Defiance and Healing from Spiritual Abuse
This week, Rachael Clinton and Dan Allender conclude our series about spiritual abuse by exploring the long, slow movement of healing in the wake of abuse and the work of tending to small areas of growth, while trusting that God is contending for us in the big areas. But first, they invite us to pause for a moment to check in with how we’re holding this painful material. If spiritual abuse is part of your story, it’s possible that this content might be re-traumatizing if you are not in a place of tender kindness as you listen. Would it help to go for a walk before diving back in, or to make some tea and spend a moment feeling the ground beneath your feet?
Dan: “A lot of what’s going to be needed is somatic. Meaning, you’ve got to bring your body to deal with your body. But sometimes you’ve got to have almost a map to be able to mess with returning to your body.”
That ability to check in with ourselves is a crucial discipline anytime we are discussing dynamics of abuse and trauma. And it’s an important reminder before this episode, because our journey toward healing will eventually be obstructed if we are not able to reflect on this material and recall our experience from a place of kindness. To be able to pause, reflect, and change directions when we find ourselves dissociating or turning toward contempt—that is a profound act of courage. And this is a process that invites for—and requires—a commitment to being present in and listening to our bodies. That might mean digging up the roots of shame that prompt silence, and the places of fragmentation that foster a deep mistrust of our bodies.
You’ve got to count the cost as you separate yourself from that world, and it’s going to open up a vast need for care, support, safety.
Dan: “The abuser and abusive community have taken somebody who is likely already bound to a long and heartbreaking history of shame. Then they have woven shame in and through the performance demands.”
Rachael: “Part of what has to be cultivated is a return to trusting your desire and your goodness.”
For many people, once you break away, find safety, and begin to reflect on your experience, that’s when a whole new level of isolation begins to kick in. The agony and injustice of your experience comes into a clearer light, and often shame-based messages of complicity and blame grow louder. That’s when the movement of healing often calls for a posture of defiance—an ability to say “hell, no” to the shame and contempt that thrive in the wake of spiritual abuse.
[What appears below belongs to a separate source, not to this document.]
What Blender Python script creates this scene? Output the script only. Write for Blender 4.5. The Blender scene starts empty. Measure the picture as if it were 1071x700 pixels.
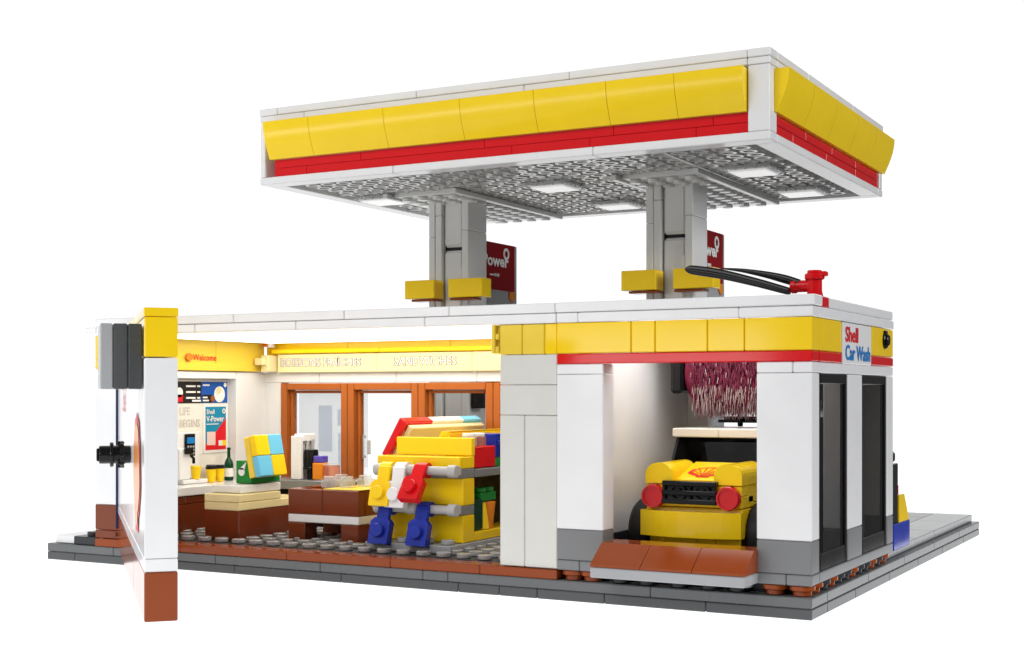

Dan: “The recuperative process is not just slow, but it’s going to be at times agonizing. […] If there’s not a growth of defiance, shame will eventually encroach and begin to take back all the terrain from this stand against, this movement away to ponder and open your heart.”
Rachael: “Healing takes time. That can feel so frustrating. There’s so much that’s been lost, and the desire to reclaim and get to live into abundance and freedom is so palpable. And healing is a process that takes tending to the small, and trusting that God is going to contend with the big and mend.”
This courageous, defiant work of healing so often must unfold in small, quiet ways. This might mean going for walks, doing yoga, touching trees and dirt to let your senses more fully engage the world around you. As we attune to that which is beautiful and true, and to that which honors the dignity in who we were created to be, we may begin living into the hope that trauma, death, and spiritual abuse do not have to have the last word.
Rachael: “Can you trust that, even if you can’t feel connected to God, the God of the universe is at work on your behalf? Grace is grace, it comes, is coming, will continue to come. I think sometimes we need to know there’s that kind of groaning Spirit rest for us, when we do not have words to pray, when we don’t know how to pray.”
Dan: “These are the small things that may not seem like very much help, but in their accumulation, in their array and plethora, it becomes a form of treating your body with a new lavishness that is part of the kindness of God. And we really do believe that it is the kindness of God that restores.”